Senate debates

Wednesday, 12 March 2008

Questions without Notice: Take Note of Answers

Indigenous Communities

3:02 pm

Photo of Nigel ScullionNigel Scullion (NT, Country Liberal Party, Shadow Minister for Agriculture, Fisheries and Forestry) Share this | Hansard source

We have more interjections from Senator Crossin. She says—and I quote again:

And I think that the resounding results at the polling booths in the Northern Territory show that. Aboriginal people clearly rejected the methods of the intervention.

I can assure you that not all of Labor believes that they have a bipartisan approach to the intervention. I can tell you that. We have a very serious sceptic in Senator Crossin. I have to say that it seems that, wherever I went in the Northern Territory, she was quite right. There were people saying, ‘Down with Broughie; out with Howard; I’m not going to vote for them,’ because they had been told that a vote for Labor meant a vote against the intervention, make no bones about it. It happened everywhere I went. We make no bones about it; there was not a great deal of support for the intervention in those communities. Labor promised that they would unwind the intervention if they supported Labor. So we have very much a watching brief. We will watch this phase to see whether the rhetoric actually follows the actions.

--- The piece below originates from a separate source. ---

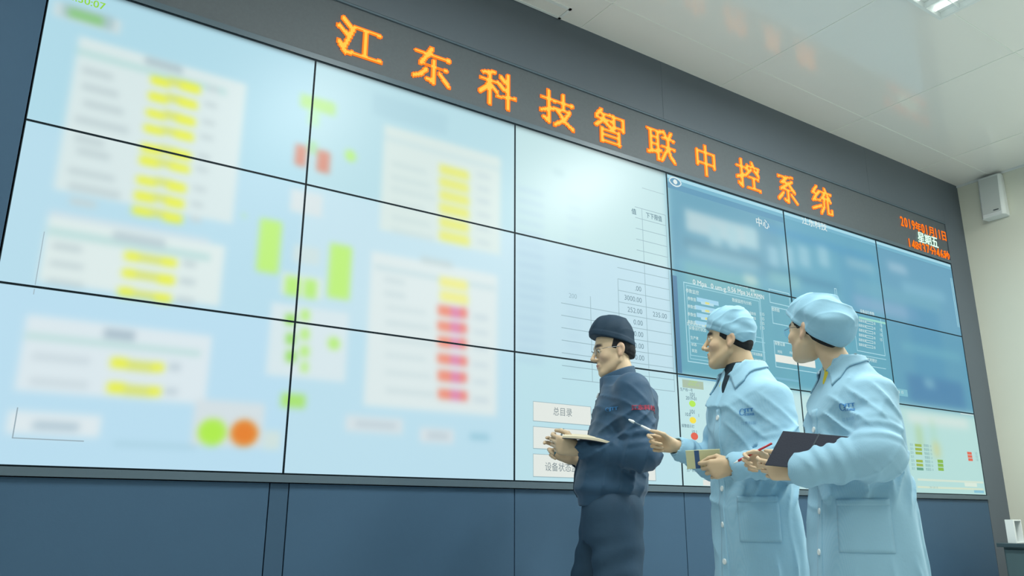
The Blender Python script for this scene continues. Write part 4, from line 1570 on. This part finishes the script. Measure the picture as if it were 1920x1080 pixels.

Of course, in the speech yesterday there was continual gloating about the election win and about the fact that Labor won the vote because they did not support the intervention. That is not a bipartisan approach. In this place Labor has said, ‘We have an absolute bipartisan approach.’ But I can tell you that, out there on the ground, there was nothing like a bipartisan approach. Individuals came to me and said, ‘Well, I’m not voting for you, Nigel, because there is too much change at once,’ and that may have been the case. Individuals were very confused; it was very difficult. They were saying, ‘Labor has said they’re not going to support the intervention so we’re supporting them.’ They are the facts of the matter as I saw it.

In terms of the previous government’s actions, we were never about winning votes in Indigenous communities. It was an act of leadership, a pact of leadership. It was a pact that came from this place because we had bipartisan support. Now, those individuals in the previous government—and I was one of them—were quite proud of the movement of the intervention, because I think it will make a great deal of difference. Senator Crossin bagged the Little children are sacred report. I certainly do not think that she has any support for the outcomes of that. That report was commissioned by the Northern Territory government, and the report was the basis of evidence taken by individual people in communities.